§ What the exercise asks:
Output exactly, and only, the lines from the line containing "Write part 4" through the line containing "torch(2.03, 7.22, .74, -.01, .05, 0);", both included.
— start Entries —
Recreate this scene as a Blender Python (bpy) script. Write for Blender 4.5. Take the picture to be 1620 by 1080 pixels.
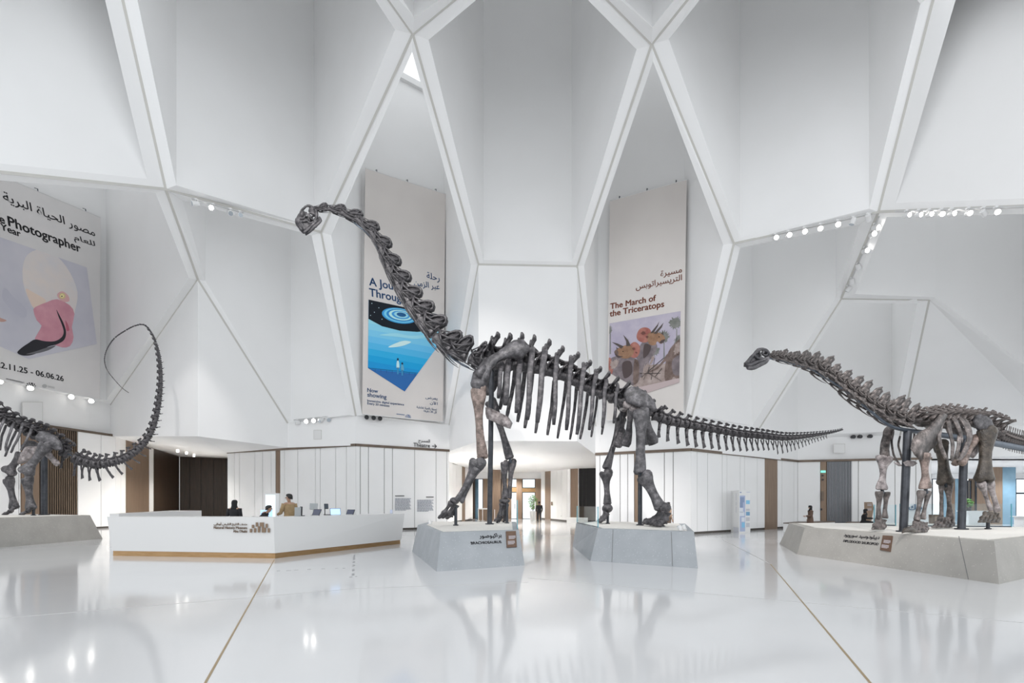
import bpy, bmesh, math, random, unicodedata
from mathutils import Vector, Matrix, noise
for o in list(bpy.data.objects): bpy.data.objects.remove(o)
SC = bpy.context.scene
COL = SC.collection
R = random.Random(7)
V = Vector
# ------------------------------------------------------------------ camera, sky, exposure
FPX, CX, CY, CZ = 765.0, 810.0, 795.0, 1.6      # focal length and horizon in pixels of a 1620x1080 frame, eye height
cam = bpy.data.objects.new('camera', bpy.data.cameras.new('camera'))
COL.objects.link(cam)
cam.location = (0, 0, CZ); cam.rotation_euler = (math.radians(90), 0, 0)
cam.data.sensor_width = 36.0; cam.data.lens = FPX/1620*36.0
cam.data.shift_y = (CY-540)/1620; cam.data.clip_end = 400; cam.data.clip_start = .1
SC.camera = cam
world = bpy.data.worlds.new('world'); SC.world = world; world.use_nodes = True
bg = world.node_tree.nodes['Background']
# pale overcast sky, a little cooler to the right
_n = world.node_tree.nodes; _l = world.node_tree.links
_tc = _n.new('ShaderNodeTexCoord'); _sx = _n.new('ShaderNodeSeparateXYZ'); _l.new(_tc.outputs['Generated'], _sx.inputs[0])
_mr = _n.new('ShaderNodeMapRange'); _mr.inputs[1].default_value = -1; _mr.inputs[2].default_value = 1; _l.new(_sx.outputs['X'], _mr.inputs[0])
_cr = _n.new('ShaderNodeValToRGB'); _cr.color_ramp.elements[0].color = (.955, .975, 1.0, 1); _cr.color_ramp.elements[1].color = (.93, .97, 1.0, 1)
_l.new(_mr.outputs[0], _cr.inputs['Fac']); _l.new(_cr.outputs['Color'], bg.inputs[0]); bg.inputs[1].default_value = 1.0
vs = SC.view_settings
vs.view_transform = 'Standard'; vs.look = 'None'; vs.gamma = 1; vs.exposure = 0.46
vs.use_curve_mapping = False
SC.cycles.max_bounces = 10; SC.cycles.diffuse_bounces = 7; SC.cycles.transparent_max_bounces = 8
SC.cycles.use_denoising = True

def P0(u, v, Y): return ((u-CX)*Y/FPX, Y, CZ+(CY-v)*Y/FPX)
def lamp(name, kind, loc, energy, target=None, size=1.0, size_y=None, color=(1,1,1), spot=None):
    d = bpy.data.lights.new(name, kind); o = bpy.data.objects.new(name, d); COL.objects.link(o)
    o.location = loc; d.energy = energy; d.color = color
    if kind == 'AREA':
        d.size = size
        if size_y: d.shape = 'RECTANGLE'; d.size_y = size_y
    elif kind == 'SPOT':
        d.spot_size = spot or 1.0; d.shadow_soft_size = size; d.spot_blend = .6
    if target is not None:
        o.rotation_euler = (V(target)-V(loc)).to_track_quat('-Z', 'Y').to_euler()
    return o
# ceiling lamps above the lobby and the corridor, then fill lamps for the gallery
for x, y in ((-23, 33), (-20, 36), (-25, 39), (-21, 30)): lamp('lobby_light', 'SPOT', (x, y, 5.0 if y > 31 else 4.7), 420, (x, y, 0), .12, color=(1, .95, .88), spot=2.4)
for x, y in ((-1.5, 34), (2.5, 34), (-.5, 41), (2, 41), (0, 46)): lamp('corridor_light', 'SPOT', (x, y, 4.6), 2300, (x, y, 0), .12, color=(1, .96, .9), spot=2.5)
for x, y in ((30, 34), (37, 34), (33, 40), (42, 40)): lamp('gallery_fill', 'SPOT', (x, y, 4.1), 500, (x, y, 0), .12, color=(.92, .96, 1), spot=2.5)  # added to brighten the far gallery on the right, no fittings there

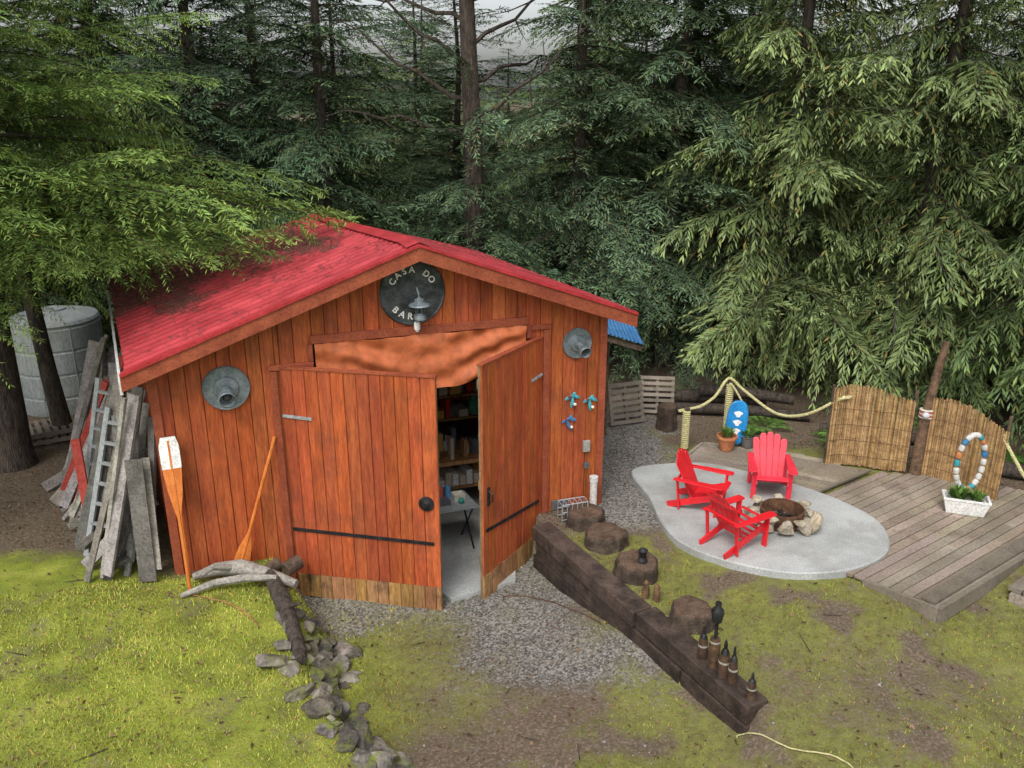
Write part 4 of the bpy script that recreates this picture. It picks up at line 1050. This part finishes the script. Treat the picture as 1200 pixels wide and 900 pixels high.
def torch(x, y, zt, z0, r, kind):
    rt = root('garden_torch'); g = Geo(); H_ = zt - z0; mx = Matrix.Translation((x, y, z0))
    if kind == 0:
        g.lathe([(.05, 0), (.06, H_ * .3), (.05, H_ * .45)], mx, 12, (1.0, .8, .6)); g.obj('post', M['stump'], rt); g = Geo()
        g.lathe([(.018, H_ * .45), (.018, H_ * .68), (.05, H_ * .72), (.065, H_ * .86), (.055, H_ * .9), (.03, H_ * .94), (.03, H_), (.001, H_)], mx, 14)
    else:
        g.lathe([(r, 0), (r * 1.05, H_ * .4), (r * .8, H_ * .6), (r * .8, H_ * .62)], mx, 12, (.8, .65, .55)); g.obj('post', M['stump'], rt); g = Geo()
        g.lathe([(r * .82, H_ * .62), (r * .5, H_ * .72), (r * .3, H_ * .74), (r * .35, H_ * .84), (r * .2, H_ * .95), (.001, H_)], mx, 14)
    g.obj('torch_head', M['blackmetal'], rt, smooth=True)
    g = Geo(); g.lathe([(r * 1.06, H_ * .37), (r * 1.08, H_ * .41), (r * 1.04, H_ * .42)], mx, 12, (.35, .33, .28)); g.obj('band', M['generic'], rt)
torch(2.03, 7.22, .74, -.01, .05, 0); torch(2.10, 7.08, .42, -.01, .055, 1); torch(1.95, 7.36, .38, .0, .05, 1); torch(2.16, 6.97, .42, -.02, .045, 1); torch(2.29, 6.76, .28, -.02, .045, 1)

rb = root('rock_border'); g = Geo(); rr = random.Random(77)
for i in range(175):
    y_ = rr.uniform(4.9, 8.4); xl = float(np.interp(y_, [3, 5, 5.95, 6.6, 7.2, 8.6], [-.6, -1.0, -1.25, -1.7, -2.1, -2.5]))
    x_ = xl + rr.gauss(.10, .17) + .05; s_ = rr.uniform(.04, .165) * (1.2 if y_ < 6.5 else 1)
    z = H1(x_, y_); c = rr.uniform(.4, 1.15)
    g.rock((x_, y_, z + s_ * .15), (s_ * rr.uniform(.9, 1.6), s_, s_ * rr.uniform(.35, .75)), 200 + i, (c * 1.05, c * rr.uniform(.92, 1), c * rr.uniform(.78, .92)), cuts=14)
g.obj('rocks', M['rock'], rb)
rt = root('driftwood_log'); g = Geo()
g.tube([(-3.75, 8.75, .08), (-3.5, 8.84, .13), (-3.2, 8.82, .17), (-2.9, 8.75, .12), (-2.5, 8.6, .08)], [.04, .08, .10, .09, .05], 10, (1.0, .95, .87))
g.tube([(-3.75, 8.35, .08), (-3.45, 8.55, .12), (-3.1, 8.62, .15), (-2.7, 8.55, .20)], [.03, .045, .05, .03], 8, (1.05, 1, .92))
g.tube([(-3.2, 8.9, .12), (-3.45, 8.6, .3), (-3.55, 8.5, .25)], [.05, .035, .02], 8, (1, .95, .87))
g.obj('log', M['greywood'], rt, smooth=True)
rt = root('fallen_log'); g = Geo(); g.tube([(-2.85, 8.75, .12), (-2.6, 8.3, .10), (-2.4, 7.9, .03), (-2.2, 7.45, -.02), (-2.15, 7.3, 0)], [.08, .10, .09, .075, .05], 10); g.tube([(-2.5, 8.1, .1), (-2.3, 8.0, .22)], [.04, .015], 6); g.obj('log', M['bark'], rt, smooth=True)
rt = root('log_round'); g = Geo(); g.tube([(-2.75, 9.02, .0), (-2.62, 9.2, .02)], .09, 14); g.tube([(-2.95, 8.9, .04), (-2.85, 9.1, .05)], .08, 14); g.obj('rounds', M['stump'], rt)
rt = root('fallen_branch'); g = Geo()
for i in range(40):
    x_ = rr.uniform(-6.5, 5); y_ = rr.uniform(5, 9)
    if 1.8 < x_ and y_ > 8.2: continue
    if -4.2 < x_ < 1 and y_ > 8.6: continue
    a = rr.uniform(0, 6.28); l = rr.uniform(.08, .3); pp = [(x_ + math.cos(a) * l * q, y_ + math.sin(a) * l * q, H1(x_ + math.cos(a) * l * q, y_ + math.sin(a) * l * q) + .014) for q in (0, .5, 1)]
    g.tube(pp, [.006, .005, .003], 5)
g.obj('sticks', M['bark'], rt)
rt = root('log_pile'); g = Geo()
for (a, b, r0) in (((2.4, 14.8, .15), (4.6, 14.5, .2), .13), ((2.9, 14.3, .12), (5.2, 13.9, .1), .10), ((3.4, 14.6, .35), (5.0, 14.2, .3), .11), ((5.2, 13.4, .08), (7.2, 12.6, .1), .10), ((7, 11.9, .1), (8.6, 10.9, .12), .12)):
    g.tube([a, tuple((np.array(a) + np.array(b)) / 2 + np.array([0, .05, .03])), b], [r0, r0 * .95, r0 * .8], 10)
g.obj('logs', M['bark'], rt, smooth=True)
stump('tree_stump', 2.65, 13.6, .17, .45, 9)

def ground_cord(name, pp, r, mat):
    rt = root(name); P = catmull(pp, 10)[: (len(pp) - 1) * 10]
    P = [(p[0], p[1], H1(p[0], p[1]) + r + .012) for p in P]
    g = Geo(); g.tube(P, r, 6); g.obj('cord', mat, rt, smooth=True)
ground_cord('garden_hose', [(2.15, 6.6), (2.5, 6.2), (2.85, 6.05), (2.95, 5.85), (2.78, 5.6), (2.6, 5.3)], .007, M['rope'])
ground_cord('power_cord', [(-.1, 9.3), (.35, 9.25), (.75, 8.9), (1.0, 8.5)], .006, M['rust'])
ground_cord('drain_pipe', [(2.95, 5.6), (3.1, 5.75), (3.35, 5.55), (3.5, 5.4)], .012, M['blackmetal'])
ground_cord('garden_hose', [(-3.7, 8.4), (-3.3, 8.3), (-2.95, 8.05), (-2.75, 7.8)], .009, M['rawwood'])

# ------------------------------------------------------------------ reed screens, rope, posts
def screen(name, pp, h0, h1):
    rt = root(name); g = Geo(); rr = random.Random(len(name)); P = np.array(pp, float)
    seg = np.r_[0, np.cumsum(np.linalg.norm(np.diff(P, axis=0), axis=1))]; T = seg[-1]; q = 0
    while q < T:
        x_ = np.interp(q, seg, P[:, 0]); y_ = np.interp(q, seg, P[:, 1]) + .035 * math.sin(q * 6)
        h = h0 + (h1 - h0) * q / T + .05 * math.sin(q * 4) + rr.uniform(-.025, .025); c = rr.uniform(.5, 1.3)
        g.tube([(x_, y_, .02 + rr.uniform(0, .03)), (x_ + rr.uniform(-.008, .008), y_ + rr.uniform(-.008, .008), h)], .0075, 5, (c, c * rr.uniform(.9, 1), c * rr.uniform(.75, 1)))
        q += .0115
    g.obj('reeds', M['bamboo'], rt); g = Geo()
    for z in (.2, .45, .7, .95):
        W_ = [(np.interp(q, seg, P[:, 0]), np.interp(q, seg, P[:, 1]) + .035 * math.sin(q * 6) - .012, z + .01 * math.sin(q * 9)) for q in np.linspace(0, T, 40)]
        g.tube(W_, .003, 4)
    g.obj('binding_wire', M['rust'], rt); g = Geo()
    for k in (0, -1): g.tube([(P[k][0], P[k][1] + .05, 0), (P[k][0], P[k][1] + .05, h0 + .03)], .025, 8)
    g.obj('stakes', M['stump'], rt)
screen('reed_screen', [(4.82, 12.0), (5.4, 12.0), (5.95, 11.75)], 1.30, 1.22)
screen('reed_screen', [(6.12, 11.62), (6.5, 11.3), (6.78, 10.75)], 1.28, 1.12)
rt = root('rustic_post'); g = Geo(); g.tube([(6.04, 11.66, -.1), (6.06, 11.68, .9), (6.13, 11.7, 1.5), (6.2, 11.7, 2.1)], [.085, .075, .065, .05], 10, (1.5, 1.3, 1.1)); g.obj('pole', M['stump'], rt, smooth=True)
g = Geo()
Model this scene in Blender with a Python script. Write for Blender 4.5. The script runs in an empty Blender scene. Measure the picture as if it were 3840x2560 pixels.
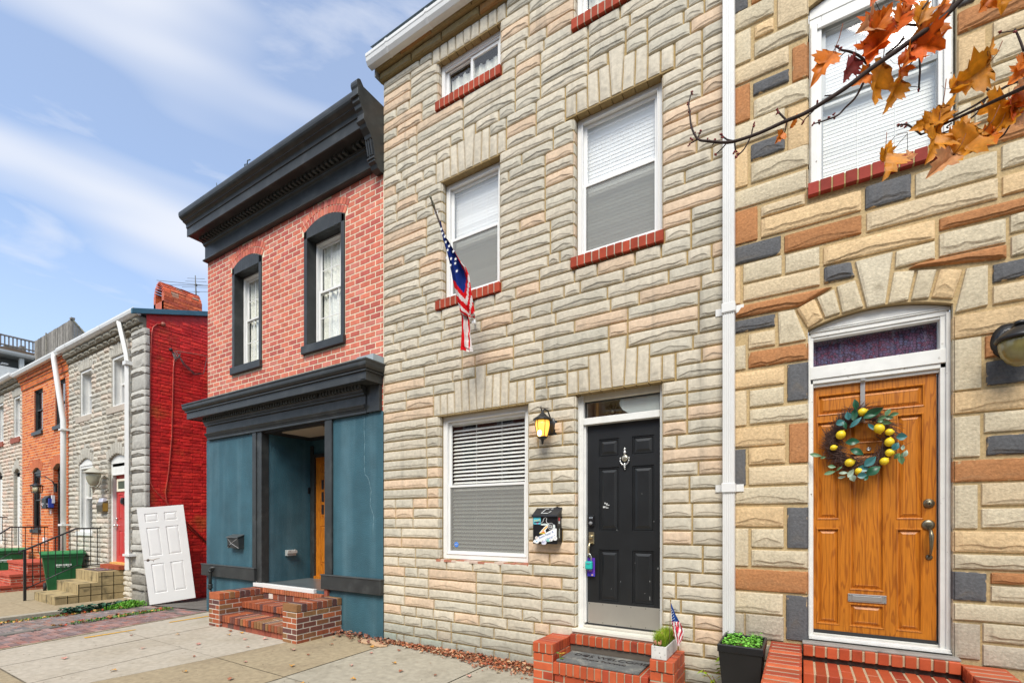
— end Entries —
§ Output of the exercise:
Write part 4 of the bpy script that recreates this picture. It picks up at line 1050. This part finishes the script. Treat the picture as 1200 pixels wide and 900 pixels high.
def torch(x, y, zt, z0, r, kind):
    rt = root('garden_torch'); g = Geo(); H_ = zt - z0; mx = Matrix.Translation((x, y, z0))
    if kind == 0:
        g.lathe([(.05, 0), (.06, H_ * .3), (.05, H_ * .45)], mx, 12, (1.0, .8, .6)); g.obj('post', M['stump'], rt); g = Geo()
        g.lathe([(.018, H_ * .45), (.018, H_ * .68), (.05, H_ * .72), (.065, H_ * .86), (.055, H_ * .9), (.03, H_ * .94), (.03, H_), (.001, H_)], mx, 14)
    else:
        g.lathe([(r, 0), (r * 1.05, H_ * .4), (r * .8, H_ * .6), (r * .8, H_ * .62)], mx, 12, (.8, .65, .55)); g.obj('post', M['stump'], rt); g = Geo()
        g.lathe([(r * .82, H_ * .62), (r * .5, H_ * .72), (r * .3, H_ * .74), (r * .35, H_ * .84), (r * .2, H_ * .95), (.001, H_)], mx, 14)
    g.obj('torch_head', M['blackmetal'], rt, smooth=True)
    g = Geo(); g.lathe([(r * 1.06, H_ * .37), (r * 1.08, H_ * .41), (r * 1.04, H_ * .42)], mx, 12, (.35, .33, .28)); g.obj('band', M['generic'], rt)
torch(2.03, 7.22, .74, -.01, .05, 0); torch(2.10, 7.08, .42, -.01, .055, 1); torch(1.95, 7.36, .38, .0, .05, 1); torch(2.16, 6.97, .42, -.02, .045, 1); torch(2.29, 6.76, .28, -.02, .045, 1)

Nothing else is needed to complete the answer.